While we finished up, Gaia got busy in the kitchen preparing our second course. And this, ma dears, was a real treat.

It's actually very simple too: all she'd done was cook a load of gluten-free pasta, mix some Italian cheese and saffron into the blended vegetable creating a delicious sauce, and then combine the two.

It was so so tasty, and amazing for comfort food. The thing is, you wouldn't even guess you were eating so many vegetables - a great way of sneaking them into meals for kids.

I had three servings. It was that good.

The gluten-free pasta did have a slightly different texture to normal pasta, but it seemed more like wholewheat to me. Still scrummy.

After so much pasta, a light pudding was just what we needed. Enter: banana and peach sorbet. (Again, different to the menu online, and I had quite been looking forward to the prospect of grilled fruits.)

When I saw a blender and some frozen banana come out, I knew we were in for a treat (big fan of blending frozen bananas in gelato, milkshakes, smoothies etc, as you may well know.)

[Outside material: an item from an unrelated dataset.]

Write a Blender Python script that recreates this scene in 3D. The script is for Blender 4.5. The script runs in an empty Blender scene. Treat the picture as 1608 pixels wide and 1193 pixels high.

All Gaia did was peel and chop the peach then blend it with the banana to make a thick, refreshing, healthy 'ice cream'. As she had some pink and some yellow peaches, I had the idea of blending them separately and creating a layered pudding, and I think it went down rather well.

It really was remarkably tasty, and again, incredibly simple. A wonderful light summer pud.

By this point it was gone 11pm and a school night (*gasp*) so time to say our goodbyes and head home. We all exchanged business cards/numbers/blogs (on my part) etc, and said "See ya... Maybe."

Will we see each other again? To be honest it's probably unlikely, but it was lovely to spend an evening with new, interesting people from all other the world, all with different stories to tell.

I now see that with Bookalokal, you're paying for much more than the food. Over the evening, I learned about nutrition, cooking, eating, and was made to challenge my assumptions. What's more, I had a lot of fun and ate some delicious food. What's not to love?